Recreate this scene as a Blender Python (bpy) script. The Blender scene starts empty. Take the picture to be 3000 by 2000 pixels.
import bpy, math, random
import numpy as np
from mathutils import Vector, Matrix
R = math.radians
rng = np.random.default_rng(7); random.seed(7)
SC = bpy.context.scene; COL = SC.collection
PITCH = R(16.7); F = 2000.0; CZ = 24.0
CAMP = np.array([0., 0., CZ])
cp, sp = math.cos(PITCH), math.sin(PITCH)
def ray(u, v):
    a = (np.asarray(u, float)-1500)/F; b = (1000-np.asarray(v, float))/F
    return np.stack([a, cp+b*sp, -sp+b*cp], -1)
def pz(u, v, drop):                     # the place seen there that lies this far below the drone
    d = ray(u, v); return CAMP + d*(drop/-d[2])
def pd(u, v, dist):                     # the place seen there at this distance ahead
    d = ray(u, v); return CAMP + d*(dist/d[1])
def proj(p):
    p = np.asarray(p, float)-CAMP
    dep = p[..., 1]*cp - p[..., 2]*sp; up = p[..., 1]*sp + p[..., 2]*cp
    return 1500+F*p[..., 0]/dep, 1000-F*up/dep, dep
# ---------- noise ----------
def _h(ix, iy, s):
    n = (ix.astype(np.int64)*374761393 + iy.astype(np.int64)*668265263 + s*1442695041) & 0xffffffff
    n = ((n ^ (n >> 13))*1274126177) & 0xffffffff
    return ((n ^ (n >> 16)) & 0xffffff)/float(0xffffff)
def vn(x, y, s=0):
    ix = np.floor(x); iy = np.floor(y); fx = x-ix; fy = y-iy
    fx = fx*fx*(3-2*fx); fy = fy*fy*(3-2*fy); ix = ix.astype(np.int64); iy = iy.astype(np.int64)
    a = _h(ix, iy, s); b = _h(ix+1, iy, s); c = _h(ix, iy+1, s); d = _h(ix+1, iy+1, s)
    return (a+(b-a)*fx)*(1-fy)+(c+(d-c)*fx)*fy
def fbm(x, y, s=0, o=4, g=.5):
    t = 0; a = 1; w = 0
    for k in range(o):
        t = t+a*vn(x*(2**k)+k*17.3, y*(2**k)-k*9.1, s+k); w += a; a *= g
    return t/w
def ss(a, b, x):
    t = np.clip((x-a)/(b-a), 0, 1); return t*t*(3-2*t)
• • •
▸ GOAL OF THE EXERCISE
Your task is to return the full listing exactly as it was given.

▸ THE RESPONSE
Recreate this scene as a Blender Python (bpy) script. The Blender scene starts empty. Take the picture to be 3000 by 2000 pixels.
import bpy, math, random
import numpy as np
from mathutils import Vector, Matrix
R = math.radians
rng = np.random.default_rng(7); random.seed(7)
SC = bpy.context.scene; COL = SC.collection
PITCH = R(16.7); F = 2000.0; CZ = 24.0
CAMP = np.array([0., 0., CZ])
cp, sp = math.cos(PITCH), math.sin(PITCH)
def ray(u, v):
    a = (np.asarray(u, float)-1500)/F; b = (1000-np.asarray(v, float))/F
    return np.stack([a, cp+b*sp, -sp+b*cp], -1)
def pz(u, v, drop):                     # the place seen there that lies this far below the drone
    d = ray(u, v); return CAMP + d*(drop/-d[2])
def pd(u, v, dist):                     # the place seen there at this distance ahead
    d = ray(u, v); return CAMP + d*(dist/d[1])
def proj(p):
    p = np.asarray(p, float)-CAMP
    dep = p[..., 1]*cp - p[..., 2]*sp; up = p[..., 1]*sp + p[..., 2]*cp
    return 1500+F*p[..., 0]/dep, 1000-F*up/dep, dep
# ---------- noise ----------
def _h(ix, iy, s):
    n = (ix.astype(np.int64)*374761393 + iy.astype(np.int64)*668265263 + s*1442695041) & 0xffffffff
    n = ((n ^ (n >> 13))*1274126177) & 0xffffffff
    return ((n ^ (n >> 16)) & 0xffffff)/float(0xffffff)
def vn(x, y, s=0):
    ix = np.floor(x); iy = np.floor(y); fx = x-ix; fy = y-iy
    fx = fx*fx*(3-2*fx); fy = fy*fy*(3-2*fy); ix = ix.astype(np.int64); iy = iy.astype(np.int64)
    a = _h(ix, iy, s); b = _h(ix+1, iy, s); c = _h(ix, iy+1, s); d = _h(ix+1, iy+1, s)
    return (a+(b-a)*fx)*(1-fy)+(c+(d-c)*fx)*fy
def fbm(x, y, s=0, o=4, g=.5):
    t = 0; a = 1; w = 0
    for k in range(o):
        t = t+a*vn(x*(2**k)+k*17.3, y*(2**k)-k*9.1, s+k); w += a; a *= g
    return t/w
def ss(a, b, x):
    t = np.clip((x-a)/(b-a), 0, 1); return t*t*(3-2*t)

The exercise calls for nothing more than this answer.